++++ Working data ++++

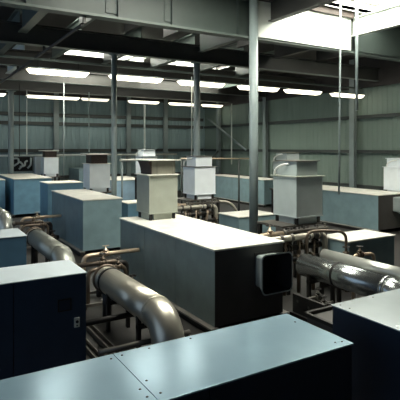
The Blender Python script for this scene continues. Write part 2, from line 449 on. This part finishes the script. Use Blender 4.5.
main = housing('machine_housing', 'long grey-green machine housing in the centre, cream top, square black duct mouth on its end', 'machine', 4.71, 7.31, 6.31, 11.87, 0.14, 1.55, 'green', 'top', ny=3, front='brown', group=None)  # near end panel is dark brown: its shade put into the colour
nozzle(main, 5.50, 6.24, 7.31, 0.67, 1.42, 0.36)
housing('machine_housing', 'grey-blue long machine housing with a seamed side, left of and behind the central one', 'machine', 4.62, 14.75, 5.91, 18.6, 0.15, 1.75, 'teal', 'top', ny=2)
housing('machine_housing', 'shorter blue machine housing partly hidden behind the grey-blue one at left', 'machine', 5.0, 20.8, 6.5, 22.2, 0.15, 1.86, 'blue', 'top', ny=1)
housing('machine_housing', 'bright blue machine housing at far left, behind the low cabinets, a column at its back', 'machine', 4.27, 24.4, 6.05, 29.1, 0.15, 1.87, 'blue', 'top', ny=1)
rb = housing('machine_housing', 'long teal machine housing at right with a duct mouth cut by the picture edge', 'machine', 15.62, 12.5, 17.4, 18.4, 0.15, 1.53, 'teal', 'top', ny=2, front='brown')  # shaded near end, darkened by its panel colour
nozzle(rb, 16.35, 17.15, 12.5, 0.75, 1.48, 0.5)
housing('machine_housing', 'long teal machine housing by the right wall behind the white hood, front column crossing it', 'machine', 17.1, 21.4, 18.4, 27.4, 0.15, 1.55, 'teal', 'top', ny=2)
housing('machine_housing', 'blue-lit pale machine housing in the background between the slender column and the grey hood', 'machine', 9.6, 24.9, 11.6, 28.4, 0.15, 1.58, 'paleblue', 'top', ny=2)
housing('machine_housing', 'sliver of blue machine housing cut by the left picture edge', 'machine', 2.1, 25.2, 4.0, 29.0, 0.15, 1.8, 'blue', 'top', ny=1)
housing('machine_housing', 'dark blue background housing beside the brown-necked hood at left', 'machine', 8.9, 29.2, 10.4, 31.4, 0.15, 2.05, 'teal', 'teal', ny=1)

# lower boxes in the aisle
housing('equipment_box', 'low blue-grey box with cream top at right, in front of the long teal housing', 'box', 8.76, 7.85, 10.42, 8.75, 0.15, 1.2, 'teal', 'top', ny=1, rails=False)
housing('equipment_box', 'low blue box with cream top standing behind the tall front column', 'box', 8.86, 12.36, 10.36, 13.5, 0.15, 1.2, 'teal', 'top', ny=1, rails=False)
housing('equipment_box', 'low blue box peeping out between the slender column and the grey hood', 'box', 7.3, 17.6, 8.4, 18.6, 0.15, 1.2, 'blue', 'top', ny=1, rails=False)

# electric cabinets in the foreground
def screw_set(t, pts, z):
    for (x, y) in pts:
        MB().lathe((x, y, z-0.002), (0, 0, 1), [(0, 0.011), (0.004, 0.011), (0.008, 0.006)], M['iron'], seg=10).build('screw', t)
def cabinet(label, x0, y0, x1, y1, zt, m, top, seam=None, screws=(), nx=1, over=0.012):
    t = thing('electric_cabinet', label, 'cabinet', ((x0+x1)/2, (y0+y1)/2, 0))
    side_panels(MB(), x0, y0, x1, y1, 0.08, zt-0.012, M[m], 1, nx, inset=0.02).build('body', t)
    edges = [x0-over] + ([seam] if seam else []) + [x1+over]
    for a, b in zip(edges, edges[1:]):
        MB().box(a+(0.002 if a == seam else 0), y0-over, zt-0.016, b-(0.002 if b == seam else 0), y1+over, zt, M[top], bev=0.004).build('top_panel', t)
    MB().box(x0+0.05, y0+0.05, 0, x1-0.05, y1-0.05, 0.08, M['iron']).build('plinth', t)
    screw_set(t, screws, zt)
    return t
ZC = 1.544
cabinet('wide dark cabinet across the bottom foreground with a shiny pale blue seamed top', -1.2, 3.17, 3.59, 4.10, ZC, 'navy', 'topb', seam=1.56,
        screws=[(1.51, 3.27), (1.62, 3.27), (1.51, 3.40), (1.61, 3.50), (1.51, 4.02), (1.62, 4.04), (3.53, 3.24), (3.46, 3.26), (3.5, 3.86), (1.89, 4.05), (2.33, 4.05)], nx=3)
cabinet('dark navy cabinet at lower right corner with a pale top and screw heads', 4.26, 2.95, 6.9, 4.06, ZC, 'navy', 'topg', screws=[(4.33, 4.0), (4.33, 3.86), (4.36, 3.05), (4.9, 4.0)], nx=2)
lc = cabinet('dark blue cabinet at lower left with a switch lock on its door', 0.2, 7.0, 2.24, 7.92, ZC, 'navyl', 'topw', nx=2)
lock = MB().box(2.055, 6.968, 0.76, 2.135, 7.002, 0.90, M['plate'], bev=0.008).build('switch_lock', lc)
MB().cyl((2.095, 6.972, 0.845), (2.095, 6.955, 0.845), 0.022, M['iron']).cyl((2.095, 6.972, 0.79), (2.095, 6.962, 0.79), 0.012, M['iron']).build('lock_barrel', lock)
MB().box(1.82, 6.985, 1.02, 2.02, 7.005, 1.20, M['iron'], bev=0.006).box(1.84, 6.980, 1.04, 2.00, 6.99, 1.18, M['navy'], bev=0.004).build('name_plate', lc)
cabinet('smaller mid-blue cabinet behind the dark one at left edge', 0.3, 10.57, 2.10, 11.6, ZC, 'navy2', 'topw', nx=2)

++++
++++ Working data ++++

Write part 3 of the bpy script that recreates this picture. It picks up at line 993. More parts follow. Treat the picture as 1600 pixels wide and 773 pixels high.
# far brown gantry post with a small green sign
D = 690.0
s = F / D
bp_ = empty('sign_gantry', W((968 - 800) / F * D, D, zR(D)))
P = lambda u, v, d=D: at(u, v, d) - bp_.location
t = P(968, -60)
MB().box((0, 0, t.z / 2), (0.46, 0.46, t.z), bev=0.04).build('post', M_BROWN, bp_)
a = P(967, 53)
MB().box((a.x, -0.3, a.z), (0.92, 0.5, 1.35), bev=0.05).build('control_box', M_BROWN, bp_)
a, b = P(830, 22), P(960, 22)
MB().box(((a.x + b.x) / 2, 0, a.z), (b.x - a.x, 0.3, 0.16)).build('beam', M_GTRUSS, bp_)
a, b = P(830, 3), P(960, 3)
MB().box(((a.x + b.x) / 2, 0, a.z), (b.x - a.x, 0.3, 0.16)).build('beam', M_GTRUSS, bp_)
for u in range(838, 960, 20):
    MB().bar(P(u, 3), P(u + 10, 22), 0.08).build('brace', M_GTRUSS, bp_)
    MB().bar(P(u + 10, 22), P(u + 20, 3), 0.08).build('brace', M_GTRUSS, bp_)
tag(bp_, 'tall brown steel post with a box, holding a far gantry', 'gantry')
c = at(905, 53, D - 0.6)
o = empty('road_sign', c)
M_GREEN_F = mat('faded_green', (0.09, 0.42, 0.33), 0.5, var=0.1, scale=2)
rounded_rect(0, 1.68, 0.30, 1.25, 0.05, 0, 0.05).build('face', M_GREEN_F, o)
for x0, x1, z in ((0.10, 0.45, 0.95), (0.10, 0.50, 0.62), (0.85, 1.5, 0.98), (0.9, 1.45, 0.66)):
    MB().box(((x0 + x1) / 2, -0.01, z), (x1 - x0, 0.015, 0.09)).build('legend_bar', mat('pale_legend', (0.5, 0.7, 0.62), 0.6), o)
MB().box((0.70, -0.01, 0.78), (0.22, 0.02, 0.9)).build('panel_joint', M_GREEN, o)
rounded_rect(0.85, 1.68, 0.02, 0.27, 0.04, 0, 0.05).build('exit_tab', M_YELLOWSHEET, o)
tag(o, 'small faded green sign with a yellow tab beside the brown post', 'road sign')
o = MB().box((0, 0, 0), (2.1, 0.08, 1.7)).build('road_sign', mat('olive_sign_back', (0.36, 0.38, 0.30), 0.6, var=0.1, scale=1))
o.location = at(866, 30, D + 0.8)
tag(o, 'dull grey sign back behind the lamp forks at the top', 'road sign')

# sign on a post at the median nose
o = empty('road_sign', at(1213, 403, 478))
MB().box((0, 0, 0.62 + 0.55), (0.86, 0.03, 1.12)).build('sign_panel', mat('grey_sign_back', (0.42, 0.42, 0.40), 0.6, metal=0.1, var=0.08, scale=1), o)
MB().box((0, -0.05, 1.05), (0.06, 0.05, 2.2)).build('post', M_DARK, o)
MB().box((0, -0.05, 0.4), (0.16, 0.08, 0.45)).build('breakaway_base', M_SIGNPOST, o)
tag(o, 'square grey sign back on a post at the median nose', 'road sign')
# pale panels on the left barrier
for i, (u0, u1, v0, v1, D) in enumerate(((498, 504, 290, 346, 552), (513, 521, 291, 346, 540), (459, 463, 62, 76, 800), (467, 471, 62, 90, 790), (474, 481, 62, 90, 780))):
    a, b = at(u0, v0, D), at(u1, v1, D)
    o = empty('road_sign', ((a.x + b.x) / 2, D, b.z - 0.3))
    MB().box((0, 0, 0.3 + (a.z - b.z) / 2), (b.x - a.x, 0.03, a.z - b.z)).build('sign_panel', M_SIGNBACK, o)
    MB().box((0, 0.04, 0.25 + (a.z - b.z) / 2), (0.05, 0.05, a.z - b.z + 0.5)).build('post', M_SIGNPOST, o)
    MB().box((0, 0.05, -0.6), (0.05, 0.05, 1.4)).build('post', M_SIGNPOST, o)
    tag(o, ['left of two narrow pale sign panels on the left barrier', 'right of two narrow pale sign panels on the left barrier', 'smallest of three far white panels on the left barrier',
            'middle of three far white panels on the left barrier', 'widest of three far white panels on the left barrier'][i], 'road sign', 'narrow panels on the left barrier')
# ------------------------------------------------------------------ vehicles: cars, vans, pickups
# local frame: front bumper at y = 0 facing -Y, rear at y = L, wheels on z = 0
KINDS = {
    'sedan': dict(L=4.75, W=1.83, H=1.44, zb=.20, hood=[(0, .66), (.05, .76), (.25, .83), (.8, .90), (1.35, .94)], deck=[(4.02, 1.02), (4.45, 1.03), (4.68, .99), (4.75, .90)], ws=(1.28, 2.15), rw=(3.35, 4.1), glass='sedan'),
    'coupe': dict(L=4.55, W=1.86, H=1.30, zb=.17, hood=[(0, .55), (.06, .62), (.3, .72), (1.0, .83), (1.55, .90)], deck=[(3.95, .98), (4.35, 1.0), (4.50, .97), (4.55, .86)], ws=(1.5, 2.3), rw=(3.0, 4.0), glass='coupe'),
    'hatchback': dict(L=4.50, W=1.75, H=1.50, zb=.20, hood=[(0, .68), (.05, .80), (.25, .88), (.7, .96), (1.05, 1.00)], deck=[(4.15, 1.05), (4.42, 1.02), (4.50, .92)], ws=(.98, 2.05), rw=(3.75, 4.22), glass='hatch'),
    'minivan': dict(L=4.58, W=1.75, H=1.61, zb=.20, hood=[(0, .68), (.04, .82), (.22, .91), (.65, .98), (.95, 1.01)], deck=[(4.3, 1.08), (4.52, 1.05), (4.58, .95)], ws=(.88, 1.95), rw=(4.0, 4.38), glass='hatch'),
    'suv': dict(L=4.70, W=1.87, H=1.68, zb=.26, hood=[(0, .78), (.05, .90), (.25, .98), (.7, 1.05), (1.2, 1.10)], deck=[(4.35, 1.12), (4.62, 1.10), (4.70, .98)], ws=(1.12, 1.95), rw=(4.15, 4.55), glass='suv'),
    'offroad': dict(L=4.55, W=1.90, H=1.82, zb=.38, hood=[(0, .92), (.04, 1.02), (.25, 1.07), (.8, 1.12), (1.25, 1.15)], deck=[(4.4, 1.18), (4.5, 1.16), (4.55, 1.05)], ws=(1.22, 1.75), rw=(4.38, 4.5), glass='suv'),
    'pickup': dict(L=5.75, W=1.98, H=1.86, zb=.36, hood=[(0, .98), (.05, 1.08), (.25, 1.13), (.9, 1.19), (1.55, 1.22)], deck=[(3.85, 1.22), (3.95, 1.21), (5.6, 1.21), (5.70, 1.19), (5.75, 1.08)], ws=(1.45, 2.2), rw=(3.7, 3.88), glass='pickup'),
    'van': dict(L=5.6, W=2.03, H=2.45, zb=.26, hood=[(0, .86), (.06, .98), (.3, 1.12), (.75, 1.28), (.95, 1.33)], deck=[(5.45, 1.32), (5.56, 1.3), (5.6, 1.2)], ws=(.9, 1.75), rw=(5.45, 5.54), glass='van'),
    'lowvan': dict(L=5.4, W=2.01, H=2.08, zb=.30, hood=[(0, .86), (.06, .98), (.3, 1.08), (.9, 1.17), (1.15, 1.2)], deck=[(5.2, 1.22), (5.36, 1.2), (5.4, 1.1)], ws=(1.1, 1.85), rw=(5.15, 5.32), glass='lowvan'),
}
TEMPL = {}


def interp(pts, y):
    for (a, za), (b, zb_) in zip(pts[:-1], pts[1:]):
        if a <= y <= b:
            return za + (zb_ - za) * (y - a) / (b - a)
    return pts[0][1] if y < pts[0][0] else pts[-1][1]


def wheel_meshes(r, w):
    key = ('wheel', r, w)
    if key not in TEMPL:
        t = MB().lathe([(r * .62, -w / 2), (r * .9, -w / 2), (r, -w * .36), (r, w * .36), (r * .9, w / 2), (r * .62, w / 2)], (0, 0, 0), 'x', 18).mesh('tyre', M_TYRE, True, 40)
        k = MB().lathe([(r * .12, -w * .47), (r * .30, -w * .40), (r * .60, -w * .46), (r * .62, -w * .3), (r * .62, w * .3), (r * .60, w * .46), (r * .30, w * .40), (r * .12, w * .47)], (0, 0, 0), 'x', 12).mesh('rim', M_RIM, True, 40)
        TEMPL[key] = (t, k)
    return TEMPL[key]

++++

The task> Your task is to print the lines from the one containing "The Blender Python" through the one containing "main = housing('machine_housing', 'long", exactly and with nothing added.

Reply>
The Blender Python script for this scene continues. Write part 2, from line 449 on. This part finishes the script. Use Blender 4.5.
main = housing('machine_housing', 'long grey-green machine housing in the centre, cream top, square black duct mouth on its end', 'machine', 4.71, 7.31, 6.31, 11.87, 0.14, 1.55, 'green', 'top', ny=3, front='brown', group=None)  # near end panel is dark brown: its shade put into the colour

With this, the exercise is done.